Home » New York Times columnist, Pulitzer Prize winner to speak at UK; challenges students to ‘change the world’

New York Times columnist, Pulitzer Prize winner to speak at UK; challenges students to ‘change the world’

Nicholas Kristof
Nicholas Kristof

LEXINGTON, Ky. (Oct. 5, 2017) ― Nicholas Kristof, two-time Pulitzer Prize winner and well-known columnist with The New York Times, will speak at 6 p.m. Oct. 26 in Kincaid Auditorium at the Gatton College of Business and Economics.

Kristof’s talk, “A Path Appears: How Students Can Change the World,” is sponsored by the Office of the Provost, the College of Arts and Sciences, the Gatton College of Business and Economics, and the School of Journalism and Media.

The event is free and open to all UK students, faculty, staff and the Lexington community.

Kristof’s talk will touch on themes that animate the book he co-wrote with his wife, Sheryl WuDunn: “A Path Appears: Transforming Lives, Creating Opportunities.”

Kristof and WuDunn say that the purpose of the book is to “provide a unique and essential narrative about making a difference in the world … and a roadmap to becoming a conscientious global citizen.”

Kristof will discuss how global problems can seem overwhelming, but there are practical ways that people — especially young people — can play a role in making the world a better place.

Kristof has lived on four continents, and traveled to more than 140 countries, plus all 50 states, every Chinese province and every main Japanese island, so it is no surprise that his talk will include moving, firsthand stories from around the world.

After attending Harvard University, Kristof studied law at Oxford University as a Rhodes Scholar, and then studied Arabic in Cairo and Chinese in Taipei. While he was a foreign correspondent for The New York Times, he reported world-changing events, including China’s Tiananmen Square democracy movement and the genocide in Darfur.

In addition to his two Pulitzers, Kristof’s groundbreaking work advocating for human and women’s rights and bringing attention to the plight of the world’s marginalized has been recognized with prominent humanitarian awards, including the Anne Frank Award and the Dayton Literary Peace Price.

UK Associate Provost for Internationalization Sue Roberts believes the address will be an opportunity for the campus and the Lexington community to learn more about the importance of being a globally aware citizen.
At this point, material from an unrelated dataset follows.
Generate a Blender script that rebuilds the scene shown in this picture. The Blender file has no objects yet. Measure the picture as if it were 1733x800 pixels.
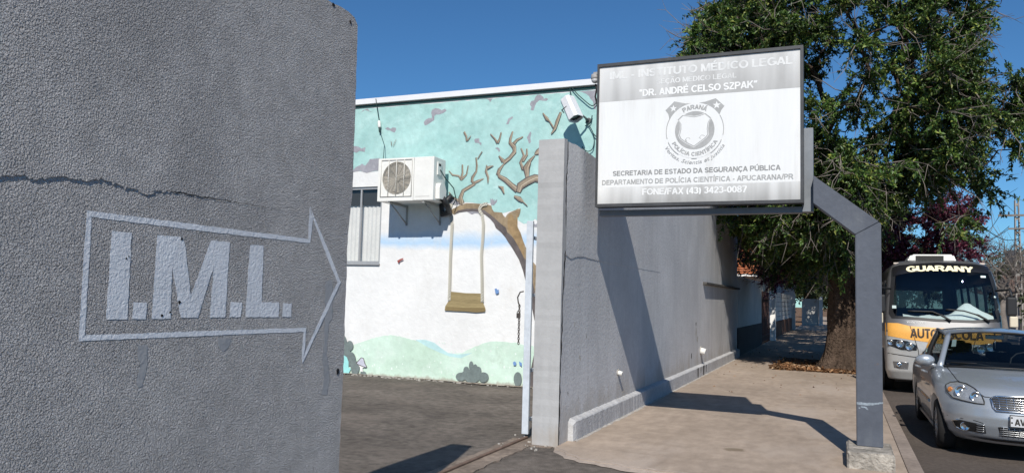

“Kristof is recognized as a major voice of conscience,” Roberts said. “His columns are always informative and often provocative, and I am sure I am not the only professor who has used them to prompt discussion of major global issues in my courses. We are so excited that he will be speaking on UK’s campus, and I am really looking forward to seeing students especially take advantage of this opportunity to hear from one of America’s best journalists about how we are connected to the fate of others around the globe.”